In a bid to meet a government directive on air quality Portsmouth City Council has proposed charging commercial vehicles such as buses, taxis and lorries of a certain age to drive within a small area in the south west of the city.

The area of Portsmouth that could be a chargeable clean air zone if agreed by government. Picture: Portsmouth City Council

The area of Portsmouth that could be a chargeable clean air zone if agreed by government. Picture: Portsmouth City Council

The zone, which is smaller than a previous design for the whole of Portsea Island, was approved for the next stage during a cabinet meeting yesterday.

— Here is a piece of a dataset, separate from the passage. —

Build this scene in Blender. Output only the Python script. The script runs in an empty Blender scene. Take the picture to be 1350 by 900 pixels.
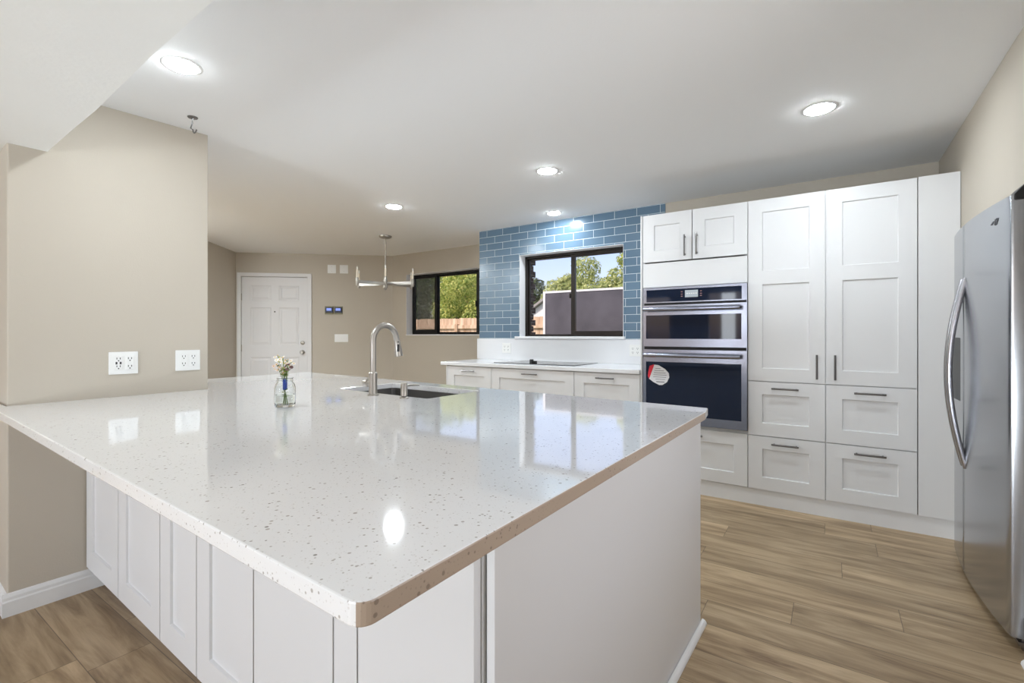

Environment boss, Councillor Dave Ashmore, said: 'Given the requirements by government, I am pleased cabinet approved the approach as it minimises the potential negative impact on our city of a stricter zone.'

However, fears were raised that shrinking the size of the zone would not see enough of a reduction in air pollution.

Speaking at the cabinet meeting Rod Bailey, chairman of the Milton Neighbourhood Planning Forum, said: 'What I am bothered about and why I am making this deputation is this is a public health issue and I believe that a small area clean air zone doesn't quite do the job.

'The thing is that many people will avoid the clean air zone.'

Cllr Judith Smyth agreed. 'We in the Labour Party fully support the zone but we think it's too small and is therefore not going to work,' she said.

'There will be displacement in the surrounding areas. It's easy to drive around it. I know when we drive down the M275 we face three choices, we can often make a choice that avoids going through the zone.'

But council leader Cllr Gerald Vernon-Jackson, explained that funding was only available for the minimum zone required to meet the air quality standards. He said: 'This has got to be done in a way government demands that it is done. 

'We asked the officers if the government would fund a clean air zone for the whole island and the answer was no. It would cost many millions.'

The plan will now be reviewed by government and a 12-week consultation will take place next year.

It is thought the zone will be implemented in 2021.